Short problem: Print all of the data exactly as written.
***
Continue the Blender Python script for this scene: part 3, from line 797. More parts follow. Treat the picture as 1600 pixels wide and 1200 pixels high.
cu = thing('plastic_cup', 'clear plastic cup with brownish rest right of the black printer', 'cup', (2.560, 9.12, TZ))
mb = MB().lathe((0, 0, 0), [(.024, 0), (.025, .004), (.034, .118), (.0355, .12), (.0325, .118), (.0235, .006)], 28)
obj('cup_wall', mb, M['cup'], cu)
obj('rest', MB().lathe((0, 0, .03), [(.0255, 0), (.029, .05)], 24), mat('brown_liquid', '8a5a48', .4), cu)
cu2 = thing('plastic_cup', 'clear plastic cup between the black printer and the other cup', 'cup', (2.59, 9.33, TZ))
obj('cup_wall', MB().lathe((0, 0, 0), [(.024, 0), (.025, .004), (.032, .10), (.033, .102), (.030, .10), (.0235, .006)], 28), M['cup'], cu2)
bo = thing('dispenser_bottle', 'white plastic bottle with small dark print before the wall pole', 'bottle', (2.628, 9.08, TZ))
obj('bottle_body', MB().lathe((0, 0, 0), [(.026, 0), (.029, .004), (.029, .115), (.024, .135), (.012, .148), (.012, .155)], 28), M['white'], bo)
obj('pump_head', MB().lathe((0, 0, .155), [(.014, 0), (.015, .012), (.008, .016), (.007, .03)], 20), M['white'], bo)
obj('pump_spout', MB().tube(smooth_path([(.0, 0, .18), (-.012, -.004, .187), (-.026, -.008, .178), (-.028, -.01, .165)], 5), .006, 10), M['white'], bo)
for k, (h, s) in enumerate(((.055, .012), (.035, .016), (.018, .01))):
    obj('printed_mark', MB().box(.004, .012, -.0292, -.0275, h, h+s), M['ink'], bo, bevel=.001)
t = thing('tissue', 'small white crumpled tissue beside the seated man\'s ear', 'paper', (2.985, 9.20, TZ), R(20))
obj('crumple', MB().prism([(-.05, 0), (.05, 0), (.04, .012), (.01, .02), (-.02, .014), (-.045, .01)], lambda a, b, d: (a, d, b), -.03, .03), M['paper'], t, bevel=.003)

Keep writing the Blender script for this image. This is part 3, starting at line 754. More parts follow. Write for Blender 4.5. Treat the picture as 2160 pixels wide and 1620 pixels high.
***
Exercise response:
Continue the Blender Python script for this scene: part 3, from line 797. More parts follow. Treat the picture as 1600 pixels wide and 1200 pixels high.
cu = thing('plastic_cup', 'clear plastic cup with brownish rest right of the black printer', 'cup', (2.560, 9.12, TZ))
mb = MB().lathe((0, 0, 0), [(.024, 0), (.025, .004), (.034, .118), (.0355, .12), (.0325, .118), (.0235, .006)], 28)
obj('cup_wall', mb, M['cup'], cu)
obj('rest', MB().lathe((0, 0, .03), [(.0255, 0), (.029, .05)], 24), mat('brown_liquid', '8a5a48', .4), cu)
cu2 = thing('plastic_cup', 'clear plastic cup between the black printer and the other cup', 'cup', (2.59, 9.33, TZ))
obj('cup_wall', MB().lathe((0, 0, 0), [(.024, 0), (.025, .004), (.032, .10), (.033, .102), (.030, .10), (.0235, .006)], 28), M['cup'], cu2)
bo = thing('dispenser_bottle', 'white plastic bottle with small dark print before the wall pole', 'bottle', (2.628, 9.08, TZ))
obj('bottle_body', MB().lathe((0, 0, 0), [(.026, 0), (.029, .004), (.029, .115), (.024, .135), (.012, .148), (.012, .155)], 28), M['white'], bo)
obj('pump_head', MB().lathe((0, 0, .155), [(.014, 0), (.015, .012), (.008, .016), (.007, .03)], 20), M['white'], bo)
obj('pump_spout', MB().tube(smooth_path([(.0, 0, .18), (-.012, -.004, .187), (-.026, -.008, .178), (-.028, -.01, .165)], 5), .006, 10), M['white'], bo)
for k, (h, s) in enumerate(((.055, .012), (.035, .016), (.018, .01))):
    obj('printed_mark', MB().box(.004, .012, -.0292, -.0275, h, h+s), M['ink'], bo, bevel=.001)
t = thing('tissue', 'small white crumpled tissue beside the seated man\'s ear', 'paper', (2.985, 9.20, TZ), R(20))
obj('crumple', MB().prism([(-.05, 0), (.05, 0), (.04, .012), (.01, .02), (-.02, .014), (-.045, .01)], lambda a, b, d: (a, d, b), -.03, .03), M['paper'], t, bevel=.003)

Keep writing the Blender script for this image. This is part 3, starting at line 754. More parts follow. Write for Blender 4.5. Treat the picture as 2160 pixels wide and 1620 pixels high.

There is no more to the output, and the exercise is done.